You see, before you can pick up your work permit, you have to verify that it is indeed ready, and you do that by checking a log book that is kept near the front door of the office. I had done all of this (or, at least some friends had done it for me) and so I knew that our permits were logged in on August 25. Nevertheless, the immigration official was skeptical and escorted me over to the book to have a look for himself. When we found my name entered, the immigration official looked genuinely surprised, and immediately returned to the stack of files and began searching with a renewed commitment. Within minutes the file had been found, and I was on my way home, work permits in hand.

Looking back, I find it intriguing that nothing I could say to the official would convince him that my work permit must be there. Not until he saw for himself that it was “written in the book,” was he even remotely open to a possibility which he had not really considered before – namely, that it actually was there somewhere!

What amazed me about the whole incident, was the immigration official’s inherent trust in the integrity of the book! If it’s in the book, he clearly believed, then the work permit must be there!

Reflecting on this incident has made me think about my own devotional life, which lately has sort of been on a lull, and about my own views of the Book we Christians hold so dear. It seems I go through seasons regarding my time with the Lord, and some of those seasons are more often characterized, in all honesty, by a sort of going through the motions than by a wholehearted effort to hear and receive from the Lord. At times, I think this happens when my Bible reading has me at places in scripture that are more laborious to read – such as the lists of names in the opening chapters of Chronicles, or when the immediate connection between my life and that which the text is describing is not plainly obvious. But sometimes, I think this happens simply because I begin to lose a sense of the Bible’s inherent authority and ultimate importance. Not that I do this intentionally (or admit to it easily), but if I honestly evaluate the time I spend reading the Bible as compared to the time I spend reading other things, well, my actions speak for themselves.

But if the Bible is anything at all, it is inherently authoritative! And yet, I can only discover that authority if I approach it believing that to be so. The famous theologian Karl Barth once said that the printed pages of the Bible do not constitute the word of God by themselves, but that they become the Word of God when they are preached and believed. And I think what Barth was getting at was that when it comes to the Word of God, it all starts with our approach. Approach it as a collection of ancient writings ordered and arranged by men of antiquity, and you will find it to be little more than a fantastic collection of poetry, history and sagely advice. But approach it as it truly is, as the word of God, and you will be changed, broken, and empowered by it as the Spirit of God from whom those words originated, leads you into all truth. It’s very much like my friend at the immigration office. He would have never searched again through the mountainous stacks of folders, had he not had confidence in the authority of the book!

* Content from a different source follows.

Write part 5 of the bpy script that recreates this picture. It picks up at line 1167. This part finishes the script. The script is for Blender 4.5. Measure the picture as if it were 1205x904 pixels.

In fact, this is similar to the point Jesus was making when he was talking to those who refused to listen to him. He said, “And the Father who sent me has himself testified concerning me. You have never heard his voice nor seen his form, nor does his word dwell in you, for you do not believe the one he sent. You diligently study the Scriptures because you think that by them you possess eternal life. These are the Scriptures that testify about me, yet you refuse to come to me to have life,” (John 5:37–40). And, “He who belongs to God hears what God says. The reason you do not hear is that you do not belong to God,” (John 8:47).

In this present age (which, is probably not unlike most every other age that preceded it), the truth often seems obscured by political agendas and personal interests. For instance, I am often amazed at how my friends on different sides of the political fence can see a particular current event in such vastly different ways. What is disastrous to one, is glorious to another, (in fact, I’m fairly certain that if all my Facebook friends ever ended up in the same room, WWIII would ensue).

But in this time of wearying banter in which the genuine truth seems lost in the shuffle more often than not, I am reminded of what a wonderful thing it is to have a source for truth that is never flavored by partisanship, or selfish ambitions, but rather flows from the One who himself is “the way, the truth, and the life,” and whose only agenda is my wholeness.

And when my devotional time is at a lull, what I need to be reminded of, is that I sit down, not with a book, but with the Truth, that what I read are not words, but a Way, and that what I receive is not information, but Life!